Monday, January 23, 2012

International Polar Bear Conservation Centre Opens Today in Winnipeg


PROJECT FIRST PHASE OF $26 MILLION JOURNEY TO CHURCHILL THEMED EXPERIENCE, DESIGNED BY THEA AND AZA AWARD WINNER PORTICO GROUP

Winnipeg, Manitoba, Canada (January 23, 2012) -- The International Polar Bear Conservation Centre, which will care for orphaned, injured, and problem polar bears, opens today at Assiniboine Park Zoo.  The modern new facility is a key component of the new Journey to Churchill exhibit currently under construction at the Zoo as part of the Assiniboine Park Conservancy's overall $200 million redevelopment plan.

Journey to Churchill, designed by Portico Group, is one of the most comprehensive projects ever undertaken in Canada aimed at issues related to climate change, polar bears and other northern species.  This fully integrated initiative combines elements focused on research conservation, education and public display to provide a venue that will bring the North to mainstream Canadians while bridging the gap between field research, the conservation world and the general public.

When complete, Journey to Churchill will feature polar bears - as well as other species - in three distinctive zones along the fascinating 10-acre route.  In each zone, visitors will experience a variety of landscapes and animal viewing areas.  Interpretive signage, interactive displays, and audio-visual components will reinforce the messages of biodiversity, climate change and conservation.  The Zoo describes each zone in the exhibit as follows:

Zone One: Wapusk Lowlands
Visitors head from the prairies through the boreal forest, where they will see moose, black bears, whooping cranes and gray wolves, and head north to the expanse of the tundra.  With the sound of the wind in their ears, they round a corner and see the snowy owls, while caribou stand alert on a hill behind them.  To their left, arctic foxes play in the grasslands while musk ox graze on the rise above and higher still, the first glimpse of the mighty polar bear.  With no visible barriers between the species, visitors will experience the vastness of the tundra.  Interpretive content will describe the age, scale, fragility, and beauty of the tunda and the many species that depend on it. 

Zone Two: Gateway to the Arctic
The Gateway to the Arctic will be a primary viewing point for polar bears and ringed seals.  Interpretive media helps visitors learn about physiological adaptations to life on and under the sea ice.  From inside a 10 foot wide acrylic tunnel, visitors will be provided the rare opportunity to view these creatures from below the surface of the water.  The large swimming area provides physical exercise and a place to frolic and dart between the ice chunks.  With only a clear wall bisecting the two species habitats, the polar bears and seals see and smell each other, creating a dynamic and enriching environment.  This interaction between the seals and polar bears will be part of what puts this exhibit at the forefront of arctic zoo experiences.

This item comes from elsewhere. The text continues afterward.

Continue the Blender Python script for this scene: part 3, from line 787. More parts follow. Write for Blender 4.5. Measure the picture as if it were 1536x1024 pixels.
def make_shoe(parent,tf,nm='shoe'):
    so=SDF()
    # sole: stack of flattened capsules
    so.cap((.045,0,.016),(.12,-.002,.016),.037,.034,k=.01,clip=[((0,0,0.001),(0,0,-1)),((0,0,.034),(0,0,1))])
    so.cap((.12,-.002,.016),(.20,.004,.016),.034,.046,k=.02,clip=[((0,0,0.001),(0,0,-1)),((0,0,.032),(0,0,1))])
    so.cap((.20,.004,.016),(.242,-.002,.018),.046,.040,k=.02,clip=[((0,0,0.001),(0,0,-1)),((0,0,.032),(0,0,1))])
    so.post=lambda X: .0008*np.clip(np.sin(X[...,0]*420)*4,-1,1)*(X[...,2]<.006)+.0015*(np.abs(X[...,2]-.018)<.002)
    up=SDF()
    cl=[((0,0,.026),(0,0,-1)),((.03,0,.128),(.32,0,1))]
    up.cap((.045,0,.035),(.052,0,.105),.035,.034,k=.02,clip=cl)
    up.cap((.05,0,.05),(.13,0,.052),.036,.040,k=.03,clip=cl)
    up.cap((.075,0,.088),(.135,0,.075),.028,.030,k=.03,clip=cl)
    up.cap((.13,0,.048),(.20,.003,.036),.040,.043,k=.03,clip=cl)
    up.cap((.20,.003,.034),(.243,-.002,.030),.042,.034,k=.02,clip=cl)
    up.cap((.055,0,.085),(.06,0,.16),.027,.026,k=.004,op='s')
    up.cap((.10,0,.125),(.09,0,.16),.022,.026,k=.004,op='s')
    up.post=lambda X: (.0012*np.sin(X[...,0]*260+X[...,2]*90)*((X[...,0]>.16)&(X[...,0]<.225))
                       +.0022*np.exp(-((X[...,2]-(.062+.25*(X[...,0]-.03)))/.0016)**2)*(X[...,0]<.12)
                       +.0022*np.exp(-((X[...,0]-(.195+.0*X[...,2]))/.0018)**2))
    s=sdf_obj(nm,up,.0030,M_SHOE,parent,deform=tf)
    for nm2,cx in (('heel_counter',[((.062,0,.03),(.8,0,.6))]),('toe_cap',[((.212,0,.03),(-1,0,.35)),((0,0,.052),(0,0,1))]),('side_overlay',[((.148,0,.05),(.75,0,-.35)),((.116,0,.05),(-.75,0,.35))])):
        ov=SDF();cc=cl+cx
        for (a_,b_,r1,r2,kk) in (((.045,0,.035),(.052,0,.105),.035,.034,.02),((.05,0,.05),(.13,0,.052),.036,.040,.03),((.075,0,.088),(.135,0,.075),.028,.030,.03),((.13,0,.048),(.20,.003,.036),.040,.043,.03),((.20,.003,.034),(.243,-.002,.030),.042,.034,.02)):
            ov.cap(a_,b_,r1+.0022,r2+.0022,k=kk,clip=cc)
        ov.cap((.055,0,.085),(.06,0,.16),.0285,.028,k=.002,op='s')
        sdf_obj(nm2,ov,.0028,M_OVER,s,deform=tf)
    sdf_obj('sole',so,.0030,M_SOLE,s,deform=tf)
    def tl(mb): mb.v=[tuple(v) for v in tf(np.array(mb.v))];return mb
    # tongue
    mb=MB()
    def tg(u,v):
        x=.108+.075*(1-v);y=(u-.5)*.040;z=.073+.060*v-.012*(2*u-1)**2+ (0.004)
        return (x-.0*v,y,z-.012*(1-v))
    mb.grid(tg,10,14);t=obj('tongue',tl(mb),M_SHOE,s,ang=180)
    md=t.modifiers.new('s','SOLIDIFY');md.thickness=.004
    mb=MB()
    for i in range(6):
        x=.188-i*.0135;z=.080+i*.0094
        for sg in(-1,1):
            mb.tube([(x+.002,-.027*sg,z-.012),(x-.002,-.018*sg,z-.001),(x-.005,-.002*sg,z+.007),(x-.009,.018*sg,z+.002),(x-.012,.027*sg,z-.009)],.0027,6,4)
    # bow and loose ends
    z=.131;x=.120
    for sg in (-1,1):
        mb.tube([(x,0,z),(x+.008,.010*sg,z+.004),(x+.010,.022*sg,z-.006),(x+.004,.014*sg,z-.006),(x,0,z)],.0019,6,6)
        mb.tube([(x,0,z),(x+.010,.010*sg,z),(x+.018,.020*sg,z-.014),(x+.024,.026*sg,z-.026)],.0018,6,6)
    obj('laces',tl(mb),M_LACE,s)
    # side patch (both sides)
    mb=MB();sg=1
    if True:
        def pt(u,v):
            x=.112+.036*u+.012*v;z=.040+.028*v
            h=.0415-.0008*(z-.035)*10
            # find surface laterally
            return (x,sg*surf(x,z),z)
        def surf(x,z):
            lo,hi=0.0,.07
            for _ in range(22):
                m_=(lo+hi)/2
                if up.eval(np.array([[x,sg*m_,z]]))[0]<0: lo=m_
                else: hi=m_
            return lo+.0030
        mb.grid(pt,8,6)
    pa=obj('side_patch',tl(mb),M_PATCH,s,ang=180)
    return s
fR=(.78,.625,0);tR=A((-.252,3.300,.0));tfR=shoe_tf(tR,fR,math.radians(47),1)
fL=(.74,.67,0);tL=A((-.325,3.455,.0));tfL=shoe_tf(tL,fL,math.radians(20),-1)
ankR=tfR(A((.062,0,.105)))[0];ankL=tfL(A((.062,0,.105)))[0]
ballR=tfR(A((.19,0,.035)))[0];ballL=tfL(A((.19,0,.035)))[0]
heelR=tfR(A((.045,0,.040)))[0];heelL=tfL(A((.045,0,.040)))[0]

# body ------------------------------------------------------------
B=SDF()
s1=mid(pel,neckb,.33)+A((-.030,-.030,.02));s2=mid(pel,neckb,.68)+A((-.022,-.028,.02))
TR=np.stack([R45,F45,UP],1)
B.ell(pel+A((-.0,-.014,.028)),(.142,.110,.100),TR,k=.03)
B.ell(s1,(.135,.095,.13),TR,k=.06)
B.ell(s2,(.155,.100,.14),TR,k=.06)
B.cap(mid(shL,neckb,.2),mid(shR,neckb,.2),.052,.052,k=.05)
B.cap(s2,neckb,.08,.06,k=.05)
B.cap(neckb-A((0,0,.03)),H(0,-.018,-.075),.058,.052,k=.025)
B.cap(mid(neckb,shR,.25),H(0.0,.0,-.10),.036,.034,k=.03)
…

The domed Aurora Borealis Theatre will be a place of wonder and awe.  With the play of the northern lights above and the encircling wall projecting a 360 degree horizon, visitors will appear to stand in a vast expanse of Arctic landscape.  Through a short film, they watch the Arctic's seasonal beauty unfold and learn about the people, plants and animals that live in Canada's northland.  After hours, the theatre becomes a dramatic backdrop for storytelling or concerts.

Zone Three: Churchill Coast
By their very nature, parks are places where families and friends can come together to have fun, celebrate important occasions, or just relax and take time out.  This immense social value is part of the "glue" of a healthy society.  The Churchill Coast brings all of these elements together in the culmination of the Journey to Churchill.

With a façade resembling the town of Churchill, visitors will feel as though they have been transported to the northern frontier.  The landscape will include bear dens that can shelter a bear on a hot summer's day, or house a mother bear with her new cubs.  Visitors can watch the bears from the Tundra Grill, a 150-seat restaurant, while they enjoy their lunch.  The adjacent Polar Playground is designed to engage children in a polar-themed wonderland of active participation.



Journey to Churchill is scheduled to be completed in October 2013.